Pause Awhile, Part 2

Post office to tea room, The History of 31 Main Street South

Throughout most of its commercial history, the building at 31 Main Street South has been known as the Old Waterdown Post Office. When the postal service was established in the village in 1841, there is no record of a specific building or distribution point but it is believed to have been located during the early years in the Griffin General Store at the southeast corner of Dundas and Mill Street South (the former Weeks Block).

Following the death of Ebenezer Culver Griffin in 1847, his executors sold three quarters of an acre on the corner of Main and Griffin streets to Waterdown lumber merchant Matthew Burns.

He almost certainly erected the building, as the price of $600 at the time of his sale to James B. Thompson a decade later seems an appropriate price for a smaller piece of property and a two-storey frame structure.

Retail outlet

By the early 1860s, James Thompson is listed as the village postmaster and telegraph operator, a position he held for more than 40 years. The building, apart from being a post office remained an important retail outlet too. In the local directory listings of the 1870s, 80s and 90s, Mr. Thompson is recorded as both postmaster and grocer or merchant – the left-hand side of the ground floor served as the post and telegraph office, while the right side was the store and later business office.

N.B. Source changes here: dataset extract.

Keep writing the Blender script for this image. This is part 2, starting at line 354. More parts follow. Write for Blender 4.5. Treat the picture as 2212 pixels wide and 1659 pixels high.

With his death in 1908, the property passed to his younger brother Hugh, a saddler and harness and trunk maker. Between 1911 and 1912 when construction of the C.P.R. line began in Waterdown, Hugh rented the rooms on the upper floor to the surveyors and construction supervisors.

Small businesses

The family finally sold the property in 1946, but during the intervening years the building housed a succession of small businesses, such as ‘Weaver’s Dry Goods Store’ during the 1920s.

The multitude of uses allowed the building to slowly deteriorate until it was saved from almost certain demolition during the 1970s and revived as the well known tea room, Pause Awhile, under the ownership of the Robertson family for the next 30 years.